You DO NOT need to create a new keypair (despite some clueless Technical Support people claiming otherwise, despite my numerous explanations to the contrary over the years). Since Connect's search is so broken, it's probably time to reiterate how all this works once again.
The first thing is that the keypair not only establishes the security of the connection between client and server (as the clients perform a challenge-response verification of the server's private key as part of discovery) but as well the hash of the public key is also the primary name of the server. In any properly configured network, both the server discovery and the challenge-response verification are done with a single multicast packet, and **at no point does a server's name matter at all**. This mechanism was designed by me for the first release of the management system in 1999 and remains the primary one.
Much later, I added a fallback system for people with incorrectly configured networks that did not support IP multicast. Since customers without working multicast often didn't have any alternative service that we could rely on either, the fallback protocol with the highest probability of working at the time was NetBIOS, and so additional data was added to the server and client certificates to embed the server's NetBIOS name and to allow matching up that way (this design was also picked up by Ghost and the GhostCast server to perform matchmaking for manual sessions on non-multicast-capable networks).

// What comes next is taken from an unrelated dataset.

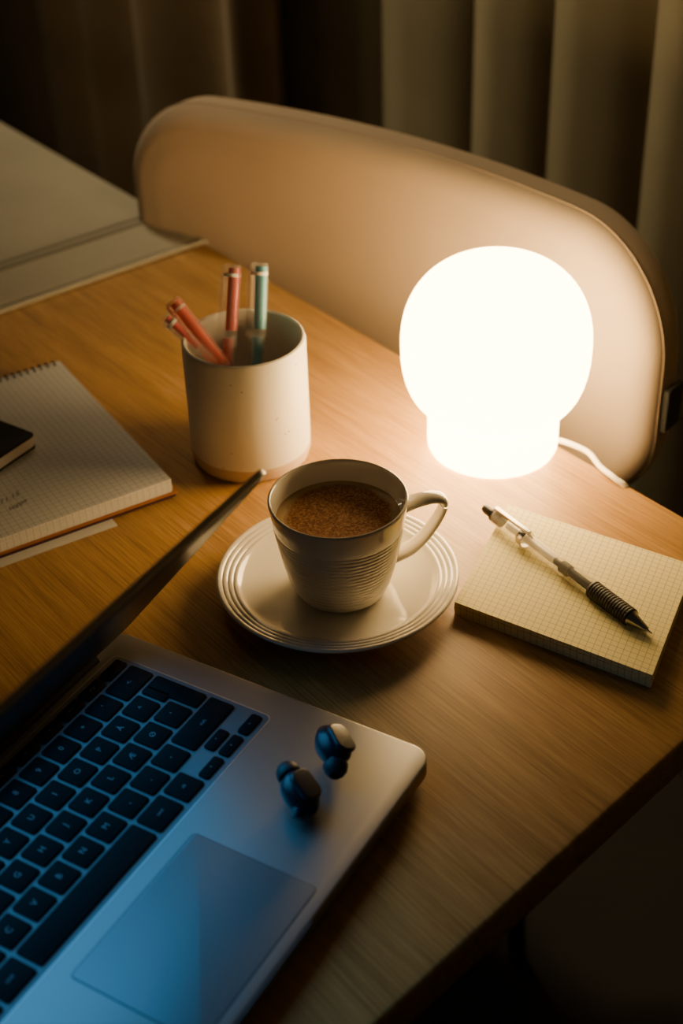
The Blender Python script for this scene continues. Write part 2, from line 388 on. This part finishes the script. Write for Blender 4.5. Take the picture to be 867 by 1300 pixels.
# ------------------------------------------------------------------ yellow pad + pen
def sheetstack(name,c,layers,z0,z1,mt,parent=None,jit=.0004):
    c=[Vector(p) for p in c]; w=(c[1]-c[0]).length; h=(c[3]-c[0]).length
    bm=bmesh.new(); uv=bm.loops.layers.uv.new("UVMap"); dz=(z1-z0)/layers
    for k in range(layers):
        j=Vector((random.uniform(-jit,jit),random.uniform(-jit,jit))) if k<layers-1 else Vector((0,0))
        za=z0+k*dz; zb=za+dz*(.86 if k<layers-1 else 1)
        lo=[bm.verts.new((p.x+j.x,p.y+j.y,za)) for p in c]; hi=[bm.verts.new((p.x+j.x,p.y+j.y,zb)) for p in c]
        f=bm.faces.new(hi)
        for l,q in zip(f.loops,((0.001,0.001),(w,0.001),(w,h),(0.001,h))): l[uv].uv=q
        f=bm.faces.new(lo[::-1])
        for l in f.loops: l[uv].uv=(.0025,.0025)
        for i in range(4):
            n=(i+1)%4; f=bm.faces.new((lo[i],lo[n],hi[n],hi[i]))
            Lc=w if i%2==0 else h
            for l,q in zip(f.loops,((0,.002),(Lc,.002),(Lc,.003),(0,.003))): l[uv].uv=q
    return finish(name,bm,mt,parent,False)
pad=root("yellow_grid_notepad",.117,.8409,T)
sheetstack("pages",[(-.0456,-.1054),(.0681,-.1822),(.1165,-.0755),(.0015,.0015)],9,.0003,.0105,M_gridy,pad,.0003)
pen=bpy.data.objects.new("mechanical_pen",None); link(pen)
pen.matrix_world=axisM((.1912,.6933,T+.0140),(.1000,.8287,T+.0182)); Lp=.1633
lathe("cone_tip",[(0,0),(.0005,0),(.0007,.004),(.0018,.0045),(.0042,.016),(.0054,.018),(0,.018)],M_steel,pen,32)
gp=[(0,.018),(.0058,.018)]
zz=.0185
while zz<.052: gp+=[(.0060,zz),(.0062,zz+.0005),(.0062,zz+.0014),(.0060,zz+.0018)]; zz+=.0022
gp+=[(.0058,.054),(0,.054)]
lathe("rubber_grip",gp,M_rub,pen,32)
lathe("clear_barrel",[(.0053,.054),(.0057,.056),(.0057,.150),(.0045,.152)],M_clear,pen,32)
lathe("refill",[(0,.054),(.0030,.054),(.0030,.074),(.0022,.075),(.0022,.090),(0,.090)],M_black,pen,20)
lathe("ink_reservoir",[(0,.090),(.0026,.090),(.0026,.138),(0,.138)],M_white,pen,20)
lathe("refill_sleeve",[(0,.076),(.0042,.076),(.0042,.083),(0,.083)],M_black,pen,20)
lathe("collar",[(.0058,.118),(.0061,.119),(.0061,.123),(.0058,.124)],M_steel,pen,32)
lathe("rear_sleeve",[(0,.144),(.0048,.144),(.0048,.1535),(0,.1535)],M_black,pen,24)
lathe("push_button",[(0,.151),(.0034,.151),(.0034,.161),(.0027,Lp),(0,Lp)],M_black,pen,24)
slab("pocket_clip",rrect(-.0019,.0058,.0019,.0078,.0007,3),.116,.152,.0005,M_steel,pen)

# ------------------------------------------------------------------ spiral notebook
nb=root("spiral_notebook",-.1237,.8832,T,math.atan2(.8623,-.5067))
slab("loose_sheet",[(-.012,.05),(.19,.05),(.19,.19),(-.012,.19)],.0002,.0010,0,M_sheet,nb)
slab("back_cover",rrect(-.003,-.003,.214,.150,.004),.0011,.0024,0,M_cover2,nb)
slab("inner_cover",rrect(-.0020,-.0045,.213,.149,.003),.0025,.0038,0,M_cover,nb)
sheetstack("pages",[(0,0),(.2106,0),(.2106,.148),(0,.148)],9,.0039,.0150,M_grid,nb,.0005)
bm=bmesh.new()
for k in range(24):
    y=.006+k*.0059
    path=[(.2085+.0065*math.cos(t),y,.0085+.0085*math.sin(t)) for t in [2*math.pi*i/14 for i in range(14)]]
    sweep_bm(bm,path,lambda t:(.0006,.0006),6,Vector((0,1,0)),True)
finish("wire_spiral",bm,M_metal_dark,nb)
text_mesh("handwriting",[("11.15",.043,.109,.0152,.0075,rad(-78)),("topps",.032,.107,.0152,.0070,rad(-76))],M_ink,nb,.6)
pk=root("pocket_notebook",-.2285,.9334,T+.0152,math.atan2(.57,-.82))
slab("bottom_cover",rrect(0,0,.09,.135,.004),.0,.0012,.0003,M_navy,pk)
slab("pages",rrect(.001,.001,.088,.133,.003),.0013,.0098,0,M_sheet,pk)
slab("top_cover",rrect(0,0,.09,.135,.004),.0099,.0118,.0006,M_navy,pk)

# ------------------------------------------------------------------ laptop
lt=root("laptop",.0483,.5949,T,math.atan2(.852,.5236))
W=.334; D=.229; ZT=.0155
bm=bmesh.new(); slab_bm(bm,rrect(-W,0,0,D,.013,8),.0045,ZT,.0012,3)
finish("base",bm,M_alu,lt)
slab("bottom_case",rrect(-W+.004,.004,-.004,D-.004,.013,8),.0015,.0046,.002,M_alu,lt)
for i,(x,y) in enumerate(((-.02,.02),(-W+.02,.02),(-.02,D-.02),(-W+.02,D-.02))):
    lathe("foot_%d"%(i+1),[(0,0),(.006,0),(.006,.002),(0,.002)],M_rub,lt,20,Matrix.Translation((x,y,0)))
KP=.0198; KX1=-.0228; KX0=KX1-14.5*KP; KY0=.0995
M_well=mat("keyboard_well",(.18,.18,.19),.5,.6)
M_rim=mat("keyboard_well_rim",(.6,.6,.62),.3,.9)
slab("keyboard_well_rim",rrect(KX0-.0028,KY0-.0028,KX1+.0028,KY0+5.6*KP+.0028,.0046),ZT-.0002,ZT+.00015,0,M_rim,lt)
slab("keyboard_well",rrect(KX0-.0022,KY0-.0022,KX1+.0022,KY0+5.6*KP+.0022,.004),ZT-.0002,ZT+.00025,0,M_well,lt)
bm=bmesh.new(); txt=[]; g=.0026
def key(u0,u1,y0,y1,lab=None,size=.0052):
    x0=KX0+u0*KP+g/2; x1=KX0+u1*KP-g/2
    slab_bm(bm,rrect(x0,y0+g/2,x1,y1-g/2,.0016,3),ZT+.0003,ZT+.0016,.0004,2,False)
    if lab: txt.append((lab,(x0+x1)/2,(y0+y1)/2,ZT+.00172,size,0))
y=KY0; u=0
for w,l in ((1,"fn"),(1,"ctrl"),(1,"alt"),(1.25,"cmd"),(5,None),(1.25,"cmd"),(1,"alt")):
    key(u,u+w,y,y+KP,l,.0030); u+=w
key(u,u+1,y,y+KP*.5,"<",.0026); key(u+1,u+2,y,y+KP*.5,"v",.0026); key(u+1,u+2,y+KP*.5,y+KP,"^",.0026); key(u+2,u+3,y,y+KP*.5,">",.0026)
y+=KP; key(0,1.25,y,y+KP,"shift",.0030); u=1.25
for c in "<ZXCVBNM,.-": key(u,u+1,y,y+KP,c); u+=1
key(u,14.5,y,y+KP,"shift",.0030)
y+=KP; key(0,1.75,y,y+KP,"caps",.0030); u=1.75
for c in "ASDFGHJKL\u00c6\u00d8'": key(u,u+1,y,y+KP,c); u+=1
key(u,14.5,y,y+KP*2)
y+=KP; key(0,1.5,y,y+KP,"tab",.0030); u=1.5
for c in "QWERTYUIOP\u00c5^": key(u,u+1,y,y+KP,c); u+=1
key(u,13.98,y,y+KP)
y+=KP; u=0
for c in "$1234567890+'": key(u,u+1,y,y+KP,c); u+=1
key(u,14.5,y,y+KP,"<-",.004)
y+=KP; fw=14.5/14
for k in range(14): key(k*fw,(k+1)*fw,y,y+KP*.58,("esc" if k==0 else ("F%d"%k if k<13 else None)),.0026)
finish("keys",bm,M_key,lt)
text_mesh("key_legends",txt,M_leg,lt)
slab("trackpad_gap",rrect(-.2220,.0073,-.1160,.0859,.003),ZT-.0002,ZT+.00012,0,M_black,lt)
slab("trackpad",rrect(-.2216,.0077,-.1164,.0855,.0026),ZT-.0002,ZT+.0003,.0001,M_alu2,lt)
slab("front_notch",rrect(-.205,-.0006,-.135,.003,.0012),ZT-.004,ZT-.0008,0,M_alu2,lt)
rod("hinge",(-W+.03,.2215,.0150),(-.03,.2215,.0150),[(0,0),(.0042,0),(.0042,W-.06),(0,W-.06)],M_black,lt)
lid=bpy.data.objects.new("lid",None); link(lid,lt); lid.location=(0,.2225,.0165); lid.rotation_euler=(rad(127.0),0,0)
slab("lid_shell",rrect(-W+.0005,.004,-.0005,.2060,.012,8),-.0034,.0008,.0012,M_alu,lid)
slab("bezel",rrect(-W+.004,.008,-.004,.2025,.009,8),.0005,.0013,.0002,M_black,lid)
slab("display",rrect(-W+.016,.022,-.016,.193,.001,2),.0012,.0015,0,M_screen,lid)
ld=bpy.data.lights.new("display_light",'AREA'); ld.shape='RECTANGLE'; ld.size=W-.034; ld.size_y=.170; ld.energy=.165; ld.color=(.10,.50,1.0); ld.spread=rad(95)
lo=bpy.data.objects.new("display_backlight",ld); link(lo,lid); lo.location=(-W/2,.1075,.0020); lo.rotation_euler=(math.pi,0,0)

# ------------------------------------------------------------------ earbuds
def earbud(x,y,ang,tilt,lean):
    e=root("wireless_earbud",x,y,T+ZT,ang)
    inner=bpy.data.objects.new("housing",None); link(inner,e); inner.location=(0,0,.0126); inner.rotation_euler=(tilt,lean,0)
    bm=bmesh.new(); bmesh.ops.create_icosphere(bm,subdivisions=4,radius=1)
    for v in bm.verts:
        c=v.co; s=1+.22*c.x*(1-abs(c.z))
        v.co=Vector((c.x*.0130*s,c.y*.0096*(1+.12*c.x),c.z*.0100*(1+.18*c.x)))
        if v.co.z>.0066: v.co.z=.0066+(v.co.z-.0066)*.18
    finish("shell",bm,M_bud,inner,True,60)
    bm=bmesh.new(); slab_bm(bm,rrect(-.0085,-.0072,.0105,.0072,.0055,8),.0058,.0096,.0014,4); finish("touch_panel",bm,M_bud,inner,True,60)
    rod("nozzle",(-.006,.002,-.001),(-.0145,.005,-.0030),[(.0056,0),(.0042,.005),(.0036,.0094),(0,.0094)],M_bud,inner)
    rod("ear_tip",(-.0090,.0035,-.002),(-.0185,.0065,-.004),[(.0030,.0),(.0068,.0006),(.0072,.002),(.0063,.0055),(.0042,.0080),(.0022,.0083),(.0018,.006)],M_tip,inner)
    rod("stem",(.006,-.002,.0),(.0125,-.0085,-.0035),[(0,0),(.0048,0),(.0044,.007),(.0032,.0100),(0,.0105)],M_bud,inner,24)
    return e
earbud(-.0290,.5570,rad(-50),rad(-18),rad(28))
earbud(-.0085,.5880,rad(115),rad(34),rad(-14))

# ------------------------------------------------------------------ added fill spot, no fixture: brightens blinds and curtain from above
sl=bpy.data.lights.new("added_blind_fill",'SPOT'); sl.energy=110; sl.color=(1,.76,.43); sl.spot_size=rad(70); sl.spot_blend=1; sl.shadow_soft_size=.12
so=bpy.data.objects.new("added_blind_fill_light",sl); link(so); P0=EN(1.95,.86,2.45); so.location=P0
so.rotation_euler=(EN(1.30,1.40,.85)-P0).to_track_quat('-Z','Y').to_euler()

# ------------------------------------------------------------------ world + camera
w=bpy.data.worlds.new("room_ambience"); SC.world=w; w.use_nodes=True
w.node_tree.nodes["Background"].inputs[0].default_value=(1.0,.80,.54,1); w.node_tree.nodes["Background"].inputs[1].default_value=.018
cd=bpy.data.cameras.new("camera"); cam=bpy.data.objects.new("camera",cd); COL.objects.link(cam); SC.camera=cam
cd.sensor_fit='VERTICAL'; cd.sensor_height=36; cd.lens=1850*36/1300; cd.clip_start=.02
p=rad(35.5); r=rad(2.0)
R0v=Vector((1,0,0)); U0=Vector((0,math.sin(p),math.cos(p))); Fw=Vector((0,math.cos(p),-math.sin(p)))
Rt=R0v*math.cos(r)-U0*math.sin(r); Up=U0*math.cos(r)+R0v*math.sin(r)
Mx=Matrix((Rt,Up,-Fw)).transposed().to_4x4(); Mx.translation=Vector((0,0,T+.61)); cam.matrix_world=Mx
cd.dof.use_dof=True; cd.dof.focus_distance=.93; cd.dof.aperture_fstop=5.0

[ Note that this fallback is used only to get a potential IP for the server; the challenge-response iteraction to prove the server's identity still takes place, it's just done in separate exchange over unicast instead. ]
The problem with using names for this - and why I consciously chose the primary design to not need them - was the problem of server moves. This problem is even harder when you realise that thanks to Ghost winding back client machines in time, when a server is moved then the old name is embedded in every single client image. To cope with this, when the server machine's name changed I made the server still recall its original machine names and the server continues to register itself under the NetBIOS name used when it was first created, thus allowing older clients to continue to be able to contact it.
At some point - probably around GSS 2.0, from memory - I made the DNS name of the server (as embedded in the PUBKEY.CRT file along with the NetBIOS name) visible to end users in the notification applet. Unfortunately, by making the embedded names visible, a lot of GSS users took this as a basis to assume that the names were what the system actually used behind the scenes, leading to some confusion (including the aforementioned incorrect advice promulgated by Technical Support) about how server moves work.
So the next iteration of this was to ensure that, as part of the normal client upgrade processing done whenever a task is run against a client, the clients were explicitly sent a new PUBKEY.KEY file from the server if it had changed. So what should be happening in GSS 2.5 is that when the server detects its machine has been renamed it will generate an updated PUBKEY.CRT, and then as tasks are run against clients that updated certificate will be sent out - the new certificate won't take effect immediately but it will be read the next time the management client starts.
This means that over time (exactly how long depending on the frequency with which tasks are run, machines reboot and how long the machine images with old certificates stay in active use) the clients should converge on displaying the new server name. This also helps with a corner case in the old scheme, of how many old NetBIOS names to retain on the server to cope with multiple renames.